### EXERCISE
Every line of the material is to be quoted verbatim, minus the pictures.
**********
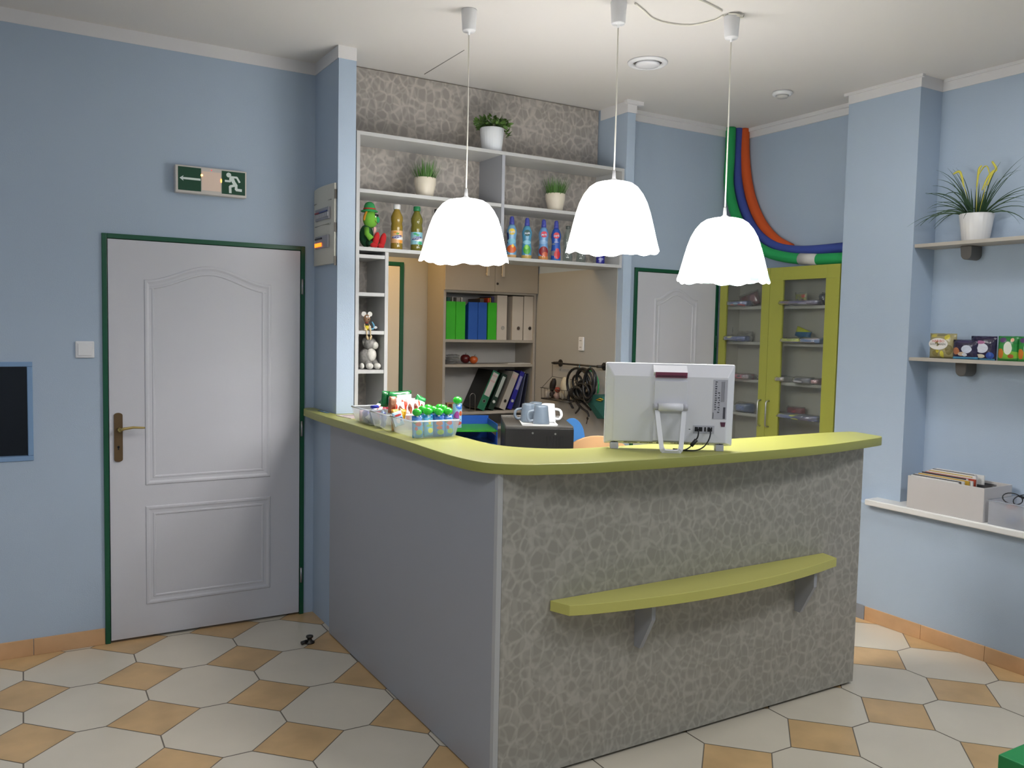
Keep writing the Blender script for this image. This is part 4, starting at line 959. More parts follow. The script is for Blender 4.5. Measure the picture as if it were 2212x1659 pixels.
kid(1174, '#c8304a', '#6c9acb', [('#c98a4c', .5, .0, 1, .13, 'b'), ('#8e2c30', .5, .27, .45, .15), ('#c9603c', .65, .18, .3, .07), ('#8fb4dc', .4, .55, .5, .06)], "red-badged pale blue children's drink with a dark red fruit print")
kid(1201, '#d0343e', '#2c55ae', [('#2f6fb8', .5, .0, 1, .07, 'b'), ('#7a7f8c', .3, .24, .4, .08), ('#c62c34', .6, .2, .3, .14), ('#d0404a', .6, .34, .18, .05), ('#6f7f9c', .25, .52, .16, .03)], "red-badged deep blue children's drink, rightmost of the four bottles", 'AQUA')
PET = clear('clear_pet', 'e9f1ee', .06, .3, 'dfe9e6', .06)
for px, lb_ in ((1226, 'clear empty plastic bottle with a dark cap, right of the blue drinks'), (1255, 'clear empty plastic bottle half hidden by the middle pendant shade')):
    p = at(px, 540, 1, 4.14); t = thing('clear_bottle', lb_, 'bottle', (p.x, 4.14, zs3), 0, 'clear bottles on the bottom shelf')
    MB().lathe([(0, .004), (.02, 0), (.027, .004), (.029, .03), (.027, .05), (.024, .08), (.028, .11), (.029, .135), (.022, .16), (.012, .18), (.011, .195)], 28, cap=False).build('bottle_body', PET, t)
    MB().lathe([(0, .193), (.0135, .193), (.0135, .210), (0, .211)], 20).build('cap', mat('cap_dark_grey', '#5c625e', .4), t)
p = at(1297, 550, 1, 4.14); t = thing('drink_can', 'small blue and silver energy drink can at the right end of the bottom shelf', 'can', (p.x, 4.14, zs3), -.5)
MB().lathe([(0, 0), (.02, 0), (.026, .008), (.0265, .012), (.0265, .112), (.022, .122), (.022, .125), (0, .122)], 32).build('can_body', spots('can_print', '#2b2a8c', [('#c2c4dc', .5, .62, .6, .18), ('#2b2a8c', .5, .9, 1, .06, 'b'), ('#8f92c4', .5, .25, .3, .06)], .25, axes='xz'), t)
MB().text('→', .02, Matrix(((1, 0, 0, 0), (0, 0, -1, -.0272), (0, 1, 0, .07), (0, 0, 0, 1))), bend=.027).box(-.009, .007, -.0276, -.0268, .0685, .0715).build('lettering', BLK, t)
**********
### REPLY TO THE TASK
Keep writing the Blender script for this image. This is part 4, starting at line 959. More parts follow. The script is for Blender 4.5. Measure the picture as if it were 2212x1659 pixels.
kid(1174, '#c8304a', '#6c9acb', [('#c98a4c', .5, .0, 1, .13, 'b'), ('#8e2c30', .5, .27, .45, .15), ('#c9603c', .65, .18, .3, .07), ('#8fb4dc', .4, .55, .5, .06)], "red-badged pale blue children's drink with a dark red fruit print")
kid(1201, '#d0343e', '#2c55ae', [('#2f6fb8', .5, .0, 1, .07, 'b'), ('#7a7f8c', .3, .24, .4, .08), ('#c62c34', .6, .2, .3, .14), ('#d0404a', .6, .34, .18, .05), ('#6f7f9c', .25, .52, .16, .03)], "red-badged deep blue children's drink, rightmost of the four bottles", 'AQUA')
PET = clear('clear_pet', 'e9f1ee', .06, .3, 'dfe9e6', .06)
for px, lb_ in ((1226, 'clear empty plastic bottle with a dark cap, right of the blue drinks'), (1255, 'clear empty plastic bottle half hidden by the middle pendant shade')):
    p = at(px, 540, 1, 4.14); t = thing('clear_bottle', lb_, 'bottle', (p.x, 4.14, zs3), 0, 'clear bottles on the bottom shelf')
    MB().lathe([(0, .004), (.02, 0), (.027, .004), (.029, .03), (.027, .05), (.024, .08), (.028, .11), (.029, .135), (.022, .16), (.012, .18), (.011, .195)], 28, cap=False).build('bottle_body', PET, t)
    MB().lathe([(0, .193), (.0135, .193), (.0135, .210), (0, .211)], 20).build('cap', mat('cap_dark_grey', '#5c625e', .4), t)
p = at(1297, 550, 1, 4.14); t = thing('drink_can', 'small blue and silver energy drink can at the right end of the bottom shelf', 'can', (p.x, 4.14, zs3), -.5)
MB().lathe([(0, 0), (.02, 0), (.026, .008), (.0265, .012), (.0265, .112), (.022, .122), (.022, .125), (0, .122)], 32).build('can_body', spots('can_print', '#2b2a8c', [('#c2c4dc', .5, .62, .6, .18), ('#2b2a8c', .5, .9, 1, .06, 'b'), ('#8f92c4', .5, .25, .3, .06)], .25, axes='xz'), t)
MB().text('→', .02, Matrix(((1, 0, 0, 0), (0, 0, -1, -.0272), (0, 1, 0, .07), (0, 0, 0, 1))), bend=.027).box(-.009, .007, -.0276, -.0268, .0685, .0715).build('lettering', BLK, t)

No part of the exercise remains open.